→ Information shown
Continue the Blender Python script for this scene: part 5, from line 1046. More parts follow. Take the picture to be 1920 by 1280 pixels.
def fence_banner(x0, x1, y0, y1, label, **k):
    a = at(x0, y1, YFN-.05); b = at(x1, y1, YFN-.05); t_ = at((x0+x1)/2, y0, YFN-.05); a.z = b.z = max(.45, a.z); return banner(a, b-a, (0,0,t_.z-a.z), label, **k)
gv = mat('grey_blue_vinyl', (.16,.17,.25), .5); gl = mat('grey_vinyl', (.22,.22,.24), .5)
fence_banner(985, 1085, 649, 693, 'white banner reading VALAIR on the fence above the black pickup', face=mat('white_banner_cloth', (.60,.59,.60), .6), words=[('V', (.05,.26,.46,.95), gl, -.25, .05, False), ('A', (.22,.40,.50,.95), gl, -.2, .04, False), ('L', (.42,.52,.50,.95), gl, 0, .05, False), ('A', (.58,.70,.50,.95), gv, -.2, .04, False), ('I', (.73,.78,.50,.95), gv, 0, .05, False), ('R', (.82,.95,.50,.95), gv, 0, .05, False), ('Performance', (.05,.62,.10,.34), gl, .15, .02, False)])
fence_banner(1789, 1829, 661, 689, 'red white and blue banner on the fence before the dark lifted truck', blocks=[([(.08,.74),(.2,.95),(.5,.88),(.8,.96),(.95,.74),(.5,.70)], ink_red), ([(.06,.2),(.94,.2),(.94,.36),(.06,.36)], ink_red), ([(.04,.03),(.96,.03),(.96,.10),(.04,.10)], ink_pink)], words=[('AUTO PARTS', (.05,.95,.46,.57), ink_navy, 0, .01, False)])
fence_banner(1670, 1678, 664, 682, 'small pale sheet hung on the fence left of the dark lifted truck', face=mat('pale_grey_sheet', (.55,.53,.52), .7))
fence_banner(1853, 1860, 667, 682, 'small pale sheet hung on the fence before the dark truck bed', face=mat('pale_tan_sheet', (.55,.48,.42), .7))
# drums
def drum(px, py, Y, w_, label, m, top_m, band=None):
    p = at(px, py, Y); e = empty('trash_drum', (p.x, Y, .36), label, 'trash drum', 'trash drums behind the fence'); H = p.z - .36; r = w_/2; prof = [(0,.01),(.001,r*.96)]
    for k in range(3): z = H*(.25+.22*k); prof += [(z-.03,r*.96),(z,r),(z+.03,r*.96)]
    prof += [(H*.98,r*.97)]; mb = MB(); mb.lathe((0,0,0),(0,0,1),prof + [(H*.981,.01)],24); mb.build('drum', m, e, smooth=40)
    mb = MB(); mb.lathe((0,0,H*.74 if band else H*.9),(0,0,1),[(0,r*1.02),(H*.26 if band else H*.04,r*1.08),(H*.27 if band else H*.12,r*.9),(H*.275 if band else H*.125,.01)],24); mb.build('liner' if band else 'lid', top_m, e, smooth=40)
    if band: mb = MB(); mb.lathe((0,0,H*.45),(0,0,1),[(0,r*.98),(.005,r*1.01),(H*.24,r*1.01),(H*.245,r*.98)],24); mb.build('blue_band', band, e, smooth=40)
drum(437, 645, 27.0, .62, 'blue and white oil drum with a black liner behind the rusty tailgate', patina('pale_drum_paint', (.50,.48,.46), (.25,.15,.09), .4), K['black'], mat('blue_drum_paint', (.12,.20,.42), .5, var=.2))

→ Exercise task
Set down every line of the listing above again, exactly as given.

→ Complete output
Continue the Blender Python script for this scene: part 5, from line 1046. More parts follow. Take the picture to be 1920 by 1280 pixels.
def fence_banner(x0, x1, y0, y1, label, **k):
    a = at(x0, y1, YFN-.05); b = at(x1, y1, YFN-.05); t_ = at((x0+x1)/2, y0, YFN-.05); a.z = b.z = max(.45, a.z); return banner(a, b-a, (0,0,t_.z-a.z), label, **k)
gv = mat('grey_blue_vinyl', (.16,.17,.25), .5); gl = mat('grey_vinyl', (.22,.22,.24), .5)
fence_banner(985, 1085, 649, 693, 'white banner reading VALAIR on the fence above the black pickup', face=mat('white_banner_cloth', (.60,.59,.60), .6), words=[('V', (.05,.26,.46,.95), gl, -.25, .05, False), ('A', (.22,.40,.50,.95), gl, -.2, .04, False), ('L', (.42,.52,.50,.95), gl, 0, .05, False), ('A', (.58,.70,.50,.95), gv, -.2, .04, False), ('I', (.73,.78,.50,.95), gv, 0, .05, False), ('R', (.82,.95,.50,.95), gv, 0, .05, False), ('Performance', (.05,.62,.10,.34), gl, .15, .02, False)])
fence_banner(1789, 1829, 661, 689, 'red white and blue banner on the fence before the dark lifted truck', blocks=[([(.08,.74),(.2,.95),(.5,.88),(.8,.96),(.95,.74),(.5,.70)], ink_red), ([(.06,.2),(.94,.2),(.94,.36),(.06,.36)], ink_red), ([(.04,.03),(.96,.03),(.96,.10),(.04,.10)], ink_pink)], words=[('AUTO PARTS', (.05,.95,.46,.57), ink_navy, 0, .01, False)])
fence_banner(1670, 1678, 664, 682, 'small pale sheet hung on the fence left of the dark lifted truck', face=mat('pale_grey_sheet', (.55,.53,.52), .7))
fence_banner(1853, 1860, 667, 682, 'small pale sheet hung on the fence before the dark truck bed', face=mat('pale_tan_sheet', (.55,.48,.42), .7))
# drums
def drum(px, py, Y, w_, label, m, top_m, band=None):
    p = at(px, py, Y); e = empty('trash_drum', (p.x, Y, .36), label, 'trash drum', 'trash drums behind the fence'); H = p.z - .36; r = w_/2; prof = [(0,.01),(.001,r*.96)]
    for k in range(3): z = H*(.25+.22*k); prof += [(z-.03,r*.96),(z,r),(z+.03,r*.96)]
    prof += [(H*.98,r*.97)]; mb = MB(); mb.lathe((0,0,0),(0,0,1),prof + [(H*.981,.01)],24); mb.build('drum', m, e, smooth=40)
    mb = MB(); mb.lathe((0,0,H*.74 if band else H*.9),(0,0,1),[(0,r*1.02),(H*.26 if band else H*.04,r*1.08),(H*.27 if band else H*.12,r*.9),(H*.275 if band else H*.125,.01)],24); mb.build('liner' if band else 'lid', top_m, e, smooth=40)
    if band: mb = MB(); mb.lathe((0,0,H*.45),(0,0,1),[(0,r*.98),(.005,r*1.01),(H*.24,r*1.01),(H*.245,r*.98)],24); mb.build('blue_band', band, e, smooth=40)
drum(437, 645, 27.0, .62, 'blue and white oil drum with a black liner behind the rusty tailgate', patina('pale_drum_paint', (.50,.48,.46), (.25,.15,.09), .4), K['black'], mat('blue_drum_paint', (.12,.20,.42), .5, var=.2))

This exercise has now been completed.